Aim of the task: Reproduce the listing below in full and without alteration, apart from its pictures.

Data extract:
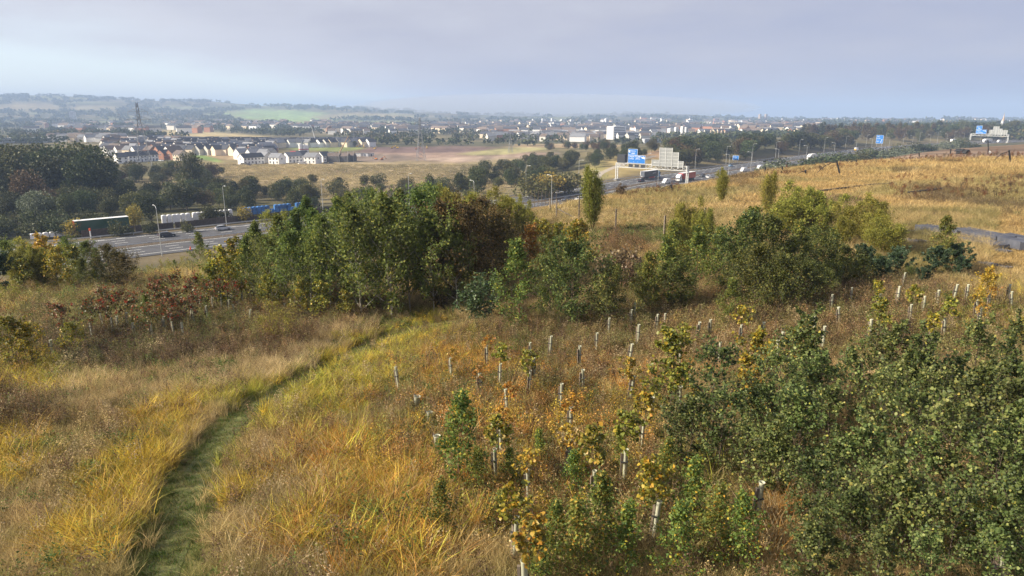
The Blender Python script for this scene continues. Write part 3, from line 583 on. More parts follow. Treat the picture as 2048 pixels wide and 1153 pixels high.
def grow(rg, H, base=.25, spread=.3, nb=22, up=.5, sub=6, twig=.35, droopy=0.0, top=.25, r0=None, wob=.03, stems=1, fan=.15, shape=1.0, per=10, jit=.05, rounded=True):
    """trunk(s), limbs and twigs; returns wood paths and leaf points with twig directions"""
    paths, LP, LD = [], [], []
    r0 = r0 or H*.011
    for s in range(stems):
        az0 = rg.uniform(0, 6.28); ln = fan*rg.uniform(.3, 1.0)*H if stems > 1 else 0.0; Hs = H*(rg.uniform(.5, .98) if s else 1.0)
        t = np.linspace(0, 1, 9); w = np.cumsum(rg.normal(0, wob*H/8, (9, 2)), axis=0)*(t[:, None])
        TP = np.c_[w[:, 0]+math.cos(az0)*ln*np.sin(t*1.9)*.95, w[:, 1]+math.sin(az0)*ln*np.sin(t*1.9)*.95, Hs*t]; rad = r0*(1-.9*t)*(.8 if stems > 1 else 1)
        paths.append((TP, np.maximum(rad, .004)))
        for i in range(nb):
            f = base+(1-base)*((i+rg.uniform(0, 1))/nb)**.9; f = min(f, .985)
            k = f*8; j = int(k); p0 = TP[j]+(TP[j+1]-TP[j])*(k-j); g = (f-base)/(1-base)
            prof = math.sin(math.pi*(.16+.72*g**shape))**.65; prof = prof*(1-g**3)+top*g**3 if rounded else (prof*(1-g)+top*g)
            Lb = H*spread*max(.12, prof)*rg.uniform(.45, 1.35); a = i*2.399+rg.uniform(-.5, .5)+s; e = up+rg.uniform(-.25, .25)+.5*g*up
            d0 = np.array([math.cos(a)*math.cos(e), math.sin(a)*math.cos(e), math.sin(e)]); m = 5; tt = np.linspace(0, 1, m)
            BP = p0+d0*Lb*tt[:, None]; BP[:, 2] += Lb*(.18*(1-droopy)-.45*droopy)*tt**2; BP += np.cumsum(rg.normal(0, Lb*.03, (m, 3)), axis=0)*tt[:, None]
            paths.append((BP, np.maximum(np.linspace(rad[j]*.55, .003, m), .003)))
            for q in range(sub):
                h = rg.uniform(.25, 1.0); kk = h*(m-1); jj = min(int(kk), m-2); b0 = BP[jj]+(BP[jj+1]-BP[jj])*(kk-jj); dd = d0+rg.normal(0, .65, 3); dd[2] += .15-.5*droopy; dd /= np.linalg.norm(dd); Lt = Lb*twig*rg.uniform(.5, 1.2)*(1.1-.5*h)
                b1 = b0+dd*Lt; b1[2] -= droopy*Lt*.4
                paths.append((np.array([b0, (b0+b1)/2+rg.normal(0, Lt*.05, 3), b1]), np.array([.005, .004, .002])))
                u = rg.uniform(.1, 1.05, per)[:, None]; LP.append(b0+(b1-b0)*u+rg.normal(0, jit+Lt*.07, (per, 3))); LD.append(np.tile(dd, (per, 1)))
    return paths, np.vstack(LP), np.vstack(LD)
PROTO = {}
def make_proto(key, name, paths, LV, LF, LR, leaf, bark, H, parts=('trunk', 'crown'), extra=None):
    wv, wf = tube_net([p for p in paths], 5)
    t = np_mesh(parts[0], wv, wf, [bark], smooth=True); c = np_mesh(parts[1], LV, LF, [leaf], attrs={'rnd': LR})
    PROTO.setdefault(key, []).append((name, t, c, H, extra))
def tree(key, x, y, z, h, label, cat, group=None, rz=None, name=None, wide=1.0, tilt=0.0, var=None):
    lst = PROTO[key]; nm, t, c, H, extra = lst[(var if var is not None else random.randrange(len(lst))) % len(lst)]; s = h/H
    o = empty(name or nm, (x, y, z-.04), random.uniform(0, 6.28) if rz is None else rz, label, cat, group); o.scale = (s*wide, s*wide, s)
    o.rotation_euler = (random.uniform(-.05, .05)+tilt, random.uniform(-.05, .05), o.rotation_euler[2])
    obj('trunk', t, o); obj('crown', c, o)
    if extra: tag(obj(extra[0], extra[1], o), kind='stuff')
    return o
# ---- leaf colours
G = lambda *st: list(st)
LM = {
 'alder': leafmat('alder_leaf', G((0,(.045,.065,.020)),(.45,(.10,.125,.034)),(.8,(.16,.18,.05)),(1,(.28,.26,.06))), .3, .6, .18, .03, .25),
 'nearalder': leafmat('near_alder_leaf', G((0,(.055,.080,.022)),(.4,(.098,.130,.037)),(.75,(.152,.182,.054)),(.96,(.24,.25,.08)),(1,(.42,.36,.07))), .30, .5, .26, .018, .28),
 'mid': leafmat('copse_leaf', G((0,(.075,.105,.026)),(.5,(.13,.175,.042)),(.85,(.20,.24,.058)),(1,(.34,.33,.065))), .36, .6, .18, .025, .2),
 'birch': leafmat('birch_leaf', G((0,(.075,.105,.024)),(.55,(.14,.18,.040)),(.88,(.23,.26,.06)),(1,(.44,.34,.06))), .34, .6, .18),
 'birchlet': leafmat('birch_sapling_leaf', G((0,(.08,.125,.03)),(.5,(.15,.20,.045)),(.84,(.24,.27,.06)),(.93,(.46,.36,.05)),(1,(.55,.30,.04))), .36, .55, .22),
 'brown': leafmat('turning_leaf', G((0,(.060,.058,.020)),(.5,(.10,.088,.030)),(.85,(.16,.125,.042)),(1,(.30,.22,.07))), .26, .6, .15, .03, .2),
 'willow': leafmat('willow_leaf', G((0,(.115,.125,.030)),(.5,(.27,.27,.05)),(.9,(.40,.38,.08)),(1,(.50,.42,.10))), .40, .6, .15, .02, .15),
 'pine': leafmat('pine_needle', G((0,(.032,.058,.032)),(.6,(.060,.10,.050)),(1,(.11,.155,.075))), .12, .5, .3, .015, .12),
 'yellow': leafmat('yellowing_leaf', G((0,(.12,.13,.028)),(.4,(.26,.24,.035)),(.8,(.46,.34,.04)),(1,(.50,.26,.035))), .34, .45, .35, .02, .15),
 'orange': leafmat('orange_leaf', G((0,(.22,.17,.035)),(.4,(.44,.29,.045)),(.8,(.55,.30,.04)),(1,(.42,.18,.04))), .34, .45, .35, .02, .15),
 'ygreen': leafmat('yellow_green_leaf', G((0,(.10,.12,.025)),(.5,(.20,.22,.035)),(.85,(.34,.31,.045)),(1,(.48,.32,.04))), .34, .45, .35, .02, .15),
 'rowan': leafmat('rowan_leaf', G((0,(.06,.075,.025)),(.45,(.12,.12,.04)),(.75,(.19,.11,.045)),(1,(.28,.12,.05))), .25, .5, .3, .02, .2),
 'bush': leafmat('shrub_leaf', G((0,(.035,.060,.022)),(.6,(.06,.10,.035)),(1,(.11,.15,.055))), .22, .45, .4),
}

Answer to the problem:
The Blender Python script for this scene continues. Write part 3, from line 583 on. More parts follow. Treat the picture as 2048 pixels wide and 1153 pixels high.
def grow(rg, H, base=.25, spread=.3, nb=22, up=.5, sub=6, twig=.35, droopy=0.0, top=.25, r0=None, wob=.03, stems=1, fan=.15, shape=1.0, per=10, jit=.05, rounded=True):
    """trunk(s), limbs and twigs; returns wood paths and leaf points with twig directions"""
    paths, LP, LD = [], [], []
    r0 = r0 or H*.011
    for s in range(stems):
        az0 = rg.uniform(0, 6.28); ln = fan*rg.uniform(.3, 1.0)*H if stems > 1 else 0.0; Hs = H*(rg.uniform(.5, .98) if s else 1.0)
        t = np.linspace(0, 1, 9); w = np.cumsum(rg.normal(0, wob*H/8, (9, 2)), axis=0)*(t[:, None])
        TP = np.c_[w[:, 0]+math.cos(az0)*ln*np.sin(t*1.9)*.95, w[:, 1]+math.sin(az0)*ln*np.sin(t*1.9)*.95, Hs*t]; rad = r0*(1-.9*t)*(.8 if stems > 1 else 1)
        paths.append((TP, np.maximum(rad, .004)))
        for i in range(nb):
            f = base+(1-base)*((i+rg.uniform(0, 1))/nb)**.9; f = min(f, .985)
            k = f*8; j = int(k); p0 = TP[j]+(TP[j+1]-TP[j])*(k-j); g = (f-base)/(1-base)
            prof = math.sin(math.pi*(.16+.72*g**shape))**.65; prof = prof*(1-g**3)+top*g**3 if rounded else (prof*(1-g)+top*g)
            Lb = H*spread*max(.12, prof)*rg.uniform(.45, 1.35); a = i*2.399+rg.uniform(-.5, .5)+s; e = up+rg.uniform(-.25, .25)+.5*g*up
            d0 = np.array([math.cos(a)*math.cos(e), math.sin(a)*math.cos(e), math.sin(e)]); m = 5; tt = np.linspace(0, 1, m)
            BP = p0+d0*Lb*tt[:, None]; BP[:, 2] += Lb*(.18*(1-droopy)-.45*droopy)*tt**2; BP += np.cumsum(rg.normal(0, Lb*.03, (m, 3)), axis=0)*tt[:, None]
            paths.append((BP, np.maximum(np.linspace(rad[j]*.55, .003, m), .003)))
            for q in range(sub):
                h = rg.uniform(.25, 1.0); kk = h*(m-1); jj = min(int(kk), m-2); b0 = BP[jj]+(BP[jj+1]-BP[jj])*(kk-jj); dd = d0+rg.normal(0, .65, 3); dd[2] += .15-.5*droopy; dd /= np.linalg.norm(dd); Lt = Lb*twig*rg.uniform(.5, 1.2)*(1.1-.5*h)
                b1 = b0+dd*Lt; b1[2] -= droopy*Lt*.4
                paths.append((np.array([b0, (b0+b1)/2+rg.normal(0, Lt*.05, 3), b1]), np.array([.005, .004, .002])))
                u = rg.uniform(.1, 1.05, per)[:, None]; LP.append(b0+(b1-b0)*u+rg.normal(0, jit+Lt*.07, (per, 3))); LD.append(np.tile(dd, (per, 1)))
    return paths, np.vstack(LP), np.vstack(LD)
PROTO = {}
def make_proto(key, name, paths, LV, LF, LR, leaf, bark, H, parts=('trunk', 'crown'), extra=None):
    wv, wf = tube_net([p for p in paths], 5)
    t = np_mesh(parts[0], wv, wf, [bark], smooth=True); c = np_mesh(parts[1], LV, LF, [leaf], attrs={'rnd': LR})
    PROTO.setdefault(key, []).append((name, t, c, H, extra))
def tree(key, x, y, z, h, label, cat, group=None, rz=None, name=None, wide=1.0, tilt=0.0, var=None):
    lst = PROTO[key]; nm, t, c, H, extra = lst[(var if var is not None else random.randrange(len(lst))) % len(lst)]; s = h/H
    o = empty(name or nm, (x, y, z-.04), random.uniform(0, 6.28) if rz is None else rz, label, cat, group); o.scale = (s*wide, s*wide, s)
    o.rotation_euler = (random.uniform(-.05, .05)+tilt, random.uniform(-.05, .05), o.rotation_euler[2])
    obj('trunk', t, o); obj('crown', c, o)
    if extra: tag(obj(extra[0], extra[1], o), kind='stuff')
    return o
# ---- leaf colours
G = lambda *st: list(st)
LM = {
 'alder': leafmat('alder_leaf', G((0,(.045,.065,.020)),(.45,(.10,.125,.034)),(.8,(.16,.18,.05)),(1,(.28,.26,.06))), .3, .6, .18, .03, .25),
 'nearalder': leafmat('near_alder_leaf', G((0,(.055,.080,.022)),(.4,(.098,.130,.037)),(.75,(.152,.182,.054)),(.96,(.24,.25,.08)),(1,(.42,.36,.07))), .30, .5, .26, .018, .28),
 'mid': leafmat('copse_leaf', G((0,(.075,.105,.026)),(.5,(.13,.175,.042)),(.85,(.20,.24,.058)),(1,(.34,.33,.065))), .36, .6, .18, .025, .2),
 'birch': leafmat('birch_leaf', G((0,(.075,.105,.024)),(.55,(.14,.18,.040)),(.88,(.23,.26,.06)),(1,(.44,.34,.06))), .34, .6, .18),
 'birchlet': leafmat('birch_sapling_leaf', G((0,(.08,.125,.03)),(.5,(.15,.20,.045)),(.84,(.24,.27,.06)),(.93,(.46,.36,.05)),(1,(.55,.30,.04))), .36, .55, .22),
 'brown': leafmat('turning_leaf', G((0,(.060,.058,.020)),(.5,(.10,.088,.030)),(.85,(.16,.125,.042)),(1,(.30,.22,.07))), .26, .6, .15, .03, .2),
 'willow': leafmat('willow_leaf', G((0,(.115,.125,.030)),(.5,(.27,.27,.05)),(.9,(.40,.38,.08)),(1,(.50,.42,.10))), .40, .6, .15, .02, .15),
 'pine': leafmat('pine_needle', G((0,(.032,.058,.032)),(.6,(.060,.10,.050)),(1,(.11,.155,.075))), .12, .5, .3, .015, .12),
 'yellow': leafmat('yellowing_leaf', G((0,(.12,.13,.028)),(.4,(.26,.24,.035)),(.8,(.46,.34,.04)),(1,(.50,.26,.035))), .34, .45, .35, .02, .15),
 'orange': leafmat('orange_leaf', G((0,(.22,.17,.035)),(.4,(.44,.29,.045)),(.8,(.55,.30,.04)),(1,(.42,.18,.04))), .34, .45, .35, .02, .15),
 'ygreen': leafmat('yellow_green_leaf', G((0,(.10,.12,.025)),(.5,(.20,.22,.035)),(.85,(.34,.31,.045)),(1,(.48,.32,.04))), .34, .45, .35, .02, .15),
 'rowan': leafmat('rowan_leaf', G((0,(.06,.075,.025)),(.45,(.12,.12,.04)),(.75,(.19,.11,.045)),(1,(.28,.12,.05))), .25, .5, .3, .02, .2),
 'bush': leafmat('shrub_leaf', G((0,(.035,.060,.022)),(.6,(.06,.10,.035)),(1,(.11,.15,.055))), .22, .45, .4),
}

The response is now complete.